In any case it should be easy to find a good approximation by standard methods.

A simple greedy approach would be to insert each element in the position where the resulting cost function for the whole list is minimal.

Once you have a good starting point you can try to improve it further by modifying the list towards better solutions, for example by swapping elements or rotating parts of the list (local search, hill climbing, simulated annealing, other).

Answer 2

I think, because with large amounts of data and lack of additional criteria, it's going to be very very difficult to make something that finds the best option. Have you considered doing a greedy algorithm (construct your solution incrementally in a way that gives you something close to the ideal solution)? Here's my idea:

Sort your sets of related symbols by size, and start with the largest one. Keep those all together, because without any other criteria, we might as well say their proximity is the most important since it's the biggest set. Consider every symbol in that first set an "endpoint", an endpoint being a symbol you can rearrange and put at either end of your array without damaging your proximity rule (everything in the first set is an endpoint initially because they can be rearranged in any way). Then go through your list and as soon as one set has one or more symbols in common with the first set, connect them appropriately. The symbols that you connected to each other are no longer considered endpoints, but everything else still is. Even if a bigger set only has one symbol in common, I'm going to guess that's better than smaller sets with more symbols in common, because this way, at least the bigger set stays together as opposed to possibly being split up if it was put in the array later than smaller sets.
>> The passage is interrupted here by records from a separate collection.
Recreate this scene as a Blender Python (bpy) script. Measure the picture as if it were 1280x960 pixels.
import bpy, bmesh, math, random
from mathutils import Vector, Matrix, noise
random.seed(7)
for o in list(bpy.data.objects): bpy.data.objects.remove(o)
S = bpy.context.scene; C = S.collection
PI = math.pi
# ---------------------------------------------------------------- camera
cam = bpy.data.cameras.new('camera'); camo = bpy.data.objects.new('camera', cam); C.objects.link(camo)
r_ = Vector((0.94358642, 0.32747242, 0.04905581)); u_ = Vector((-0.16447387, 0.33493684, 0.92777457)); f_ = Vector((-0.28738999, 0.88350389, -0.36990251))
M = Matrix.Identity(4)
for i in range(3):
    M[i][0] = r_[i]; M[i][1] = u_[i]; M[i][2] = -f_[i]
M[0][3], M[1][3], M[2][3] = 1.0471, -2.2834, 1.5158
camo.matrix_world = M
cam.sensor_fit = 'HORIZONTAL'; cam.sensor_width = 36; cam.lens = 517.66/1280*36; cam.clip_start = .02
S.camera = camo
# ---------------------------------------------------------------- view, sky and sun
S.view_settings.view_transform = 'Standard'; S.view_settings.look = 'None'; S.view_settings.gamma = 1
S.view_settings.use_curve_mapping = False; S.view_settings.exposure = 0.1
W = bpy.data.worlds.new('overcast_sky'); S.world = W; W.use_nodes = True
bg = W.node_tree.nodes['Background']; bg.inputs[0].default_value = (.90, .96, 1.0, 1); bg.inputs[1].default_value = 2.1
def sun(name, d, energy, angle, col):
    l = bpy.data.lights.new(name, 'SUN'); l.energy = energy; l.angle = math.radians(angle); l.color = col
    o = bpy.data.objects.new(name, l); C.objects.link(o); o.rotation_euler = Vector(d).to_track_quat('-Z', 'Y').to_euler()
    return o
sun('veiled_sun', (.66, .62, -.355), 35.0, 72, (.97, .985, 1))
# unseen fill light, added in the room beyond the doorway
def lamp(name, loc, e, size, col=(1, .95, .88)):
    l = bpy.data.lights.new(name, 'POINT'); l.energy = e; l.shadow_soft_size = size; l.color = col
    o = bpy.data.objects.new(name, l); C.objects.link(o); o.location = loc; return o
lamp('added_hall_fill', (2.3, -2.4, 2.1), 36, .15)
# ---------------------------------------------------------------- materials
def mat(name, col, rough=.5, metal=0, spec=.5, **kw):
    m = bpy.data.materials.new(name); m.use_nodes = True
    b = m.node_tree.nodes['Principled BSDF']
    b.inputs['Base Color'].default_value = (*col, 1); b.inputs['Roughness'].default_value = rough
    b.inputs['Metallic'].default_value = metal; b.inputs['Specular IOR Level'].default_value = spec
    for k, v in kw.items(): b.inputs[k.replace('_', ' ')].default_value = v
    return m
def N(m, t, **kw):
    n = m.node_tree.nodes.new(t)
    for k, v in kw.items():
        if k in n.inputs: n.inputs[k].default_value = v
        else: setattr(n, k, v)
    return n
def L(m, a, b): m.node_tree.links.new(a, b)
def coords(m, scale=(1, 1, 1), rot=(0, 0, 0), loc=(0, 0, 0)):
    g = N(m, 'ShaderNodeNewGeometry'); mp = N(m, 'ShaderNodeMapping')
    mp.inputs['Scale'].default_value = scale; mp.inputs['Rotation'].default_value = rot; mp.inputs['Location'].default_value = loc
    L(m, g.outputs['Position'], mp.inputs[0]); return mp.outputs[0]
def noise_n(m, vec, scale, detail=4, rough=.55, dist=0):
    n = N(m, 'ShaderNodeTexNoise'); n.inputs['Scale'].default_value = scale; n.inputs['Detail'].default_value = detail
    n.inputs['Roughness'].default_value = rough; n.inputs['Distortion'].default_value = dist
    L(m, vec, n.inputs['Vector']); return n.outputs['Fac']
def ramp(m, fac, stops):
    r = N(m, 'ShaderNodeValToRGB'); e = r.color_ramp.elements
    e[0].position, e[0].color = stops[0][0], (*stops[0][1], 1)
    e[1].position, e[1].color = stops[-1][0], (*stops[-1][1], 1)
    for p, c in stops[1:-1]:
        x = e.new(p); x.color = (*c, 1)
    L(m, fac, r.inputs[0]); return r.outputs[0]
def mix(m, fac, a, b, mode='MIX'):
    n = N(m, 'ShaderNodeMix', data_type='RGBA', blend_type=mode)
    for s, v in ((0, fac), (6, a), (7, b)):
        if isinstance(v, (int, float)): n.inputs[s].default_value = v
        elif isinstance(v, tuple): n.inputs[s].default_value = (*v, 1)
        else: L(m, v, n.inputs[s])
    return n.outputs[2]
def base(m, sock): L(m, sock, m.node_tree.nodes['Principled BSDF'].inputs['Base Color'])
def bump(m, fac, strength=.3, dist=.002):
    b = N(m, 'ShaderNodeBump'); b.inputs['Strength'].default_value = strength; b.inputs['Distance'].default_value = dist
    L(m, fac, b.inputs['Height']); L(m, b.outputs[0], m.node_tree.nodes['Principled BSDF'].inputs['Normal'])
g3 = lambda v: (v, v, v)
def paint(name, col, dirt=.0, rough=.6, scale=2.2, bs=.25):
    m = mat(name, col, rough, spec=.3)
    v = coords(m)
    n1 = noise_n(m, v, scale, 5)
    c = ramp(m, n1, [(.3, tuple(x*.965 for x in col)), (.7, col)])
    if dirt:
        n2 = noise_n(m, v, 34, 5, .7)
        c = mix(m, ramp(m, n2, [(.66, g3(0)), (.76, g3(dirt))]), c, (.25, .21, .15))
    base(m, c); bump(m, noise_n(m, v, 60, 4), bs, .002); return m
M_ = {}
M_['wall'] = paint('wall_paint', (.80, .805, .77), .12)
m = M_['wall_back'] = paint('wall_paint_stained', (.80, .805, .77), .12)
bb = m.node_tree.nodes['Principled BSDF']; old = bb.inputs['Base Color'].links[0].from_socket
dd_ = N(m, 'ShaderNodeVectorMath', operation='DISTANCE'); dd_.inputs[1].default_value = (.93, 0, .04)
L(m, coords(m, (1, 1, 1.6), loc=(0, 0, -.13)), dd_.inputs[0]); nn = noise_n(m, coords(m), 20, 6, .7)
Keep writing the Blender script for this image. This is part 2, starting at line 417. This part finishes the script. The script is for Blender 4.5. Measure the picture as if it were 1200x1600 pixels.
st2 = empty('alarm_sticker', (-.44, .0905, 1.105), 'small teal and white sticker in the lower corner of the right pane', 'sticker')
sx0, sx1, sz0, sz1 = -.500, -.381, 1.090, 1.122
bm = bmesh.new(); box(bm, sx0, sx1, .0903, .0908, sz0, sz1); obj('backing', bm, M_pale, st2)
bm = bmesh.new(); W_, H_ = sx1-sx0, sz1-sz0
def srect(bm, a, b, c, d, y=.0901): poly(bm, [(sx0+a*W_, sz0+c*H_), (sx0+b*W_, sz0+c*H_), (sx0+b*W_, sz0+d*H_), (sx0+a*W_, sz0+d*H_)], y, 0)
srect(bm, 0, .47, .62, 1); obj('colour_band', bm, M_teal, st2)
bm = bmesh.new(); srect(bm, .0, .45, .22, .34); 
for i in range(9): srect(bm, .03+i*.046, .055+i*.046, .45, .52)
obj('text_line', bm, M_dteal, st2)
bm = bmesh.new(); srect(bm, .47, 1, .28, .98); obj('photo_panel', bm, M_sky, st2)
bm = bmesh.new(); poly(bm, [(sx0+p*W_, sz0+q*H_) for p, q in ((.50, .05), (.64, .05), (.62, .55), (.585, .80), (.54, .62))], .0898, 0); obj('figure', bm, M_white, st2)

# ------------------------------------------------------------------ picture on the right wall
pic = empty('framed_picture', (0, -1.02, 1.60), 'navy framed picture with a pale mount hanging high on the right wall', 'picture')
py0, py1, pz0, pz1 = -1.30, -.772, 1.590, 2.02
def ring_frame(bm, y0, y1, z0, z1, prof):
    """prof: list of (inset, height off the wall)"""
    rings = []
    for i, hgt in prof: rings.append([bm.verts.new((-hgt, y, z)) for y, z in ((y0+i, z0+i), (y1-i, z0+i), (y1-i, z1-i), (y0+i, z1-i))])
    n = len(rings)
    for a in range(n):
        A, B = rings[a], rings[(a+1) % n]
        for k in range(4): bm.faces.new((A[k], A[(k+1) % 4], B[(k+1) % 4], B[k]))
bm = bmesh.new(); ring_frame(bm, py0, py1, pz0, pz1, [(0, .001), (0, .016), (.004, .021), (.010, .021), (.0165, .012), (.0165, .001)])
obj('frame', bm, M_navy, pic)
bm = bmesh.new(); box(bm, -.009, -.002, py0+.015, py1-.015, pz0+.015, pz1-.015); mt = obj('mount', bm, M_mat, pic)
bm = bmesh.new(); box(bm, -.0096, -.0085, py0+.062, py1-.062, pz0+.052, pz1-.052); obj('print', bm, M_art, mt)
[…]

I would go on like this, updating the list of endpoints that existed so that you could continue making matches as you went through your set. I would keep track of if I stopped making matches, and in that case, I'd just go to the top of the list and just tack on the next biggest, unmatched set (doesn't matter if there are no more matches to be made, so go with the most valuable/biggest association). Ditch the old endpoints, since they have no matches, and then all the symbols of the set you just tacked on are the new endpoints.

This may not have a good enough runtime, I'm not sure. But hopefully it gives you some ideas.

Edit: Obviously, as part of the algorithm, ditch duplicates (trivial).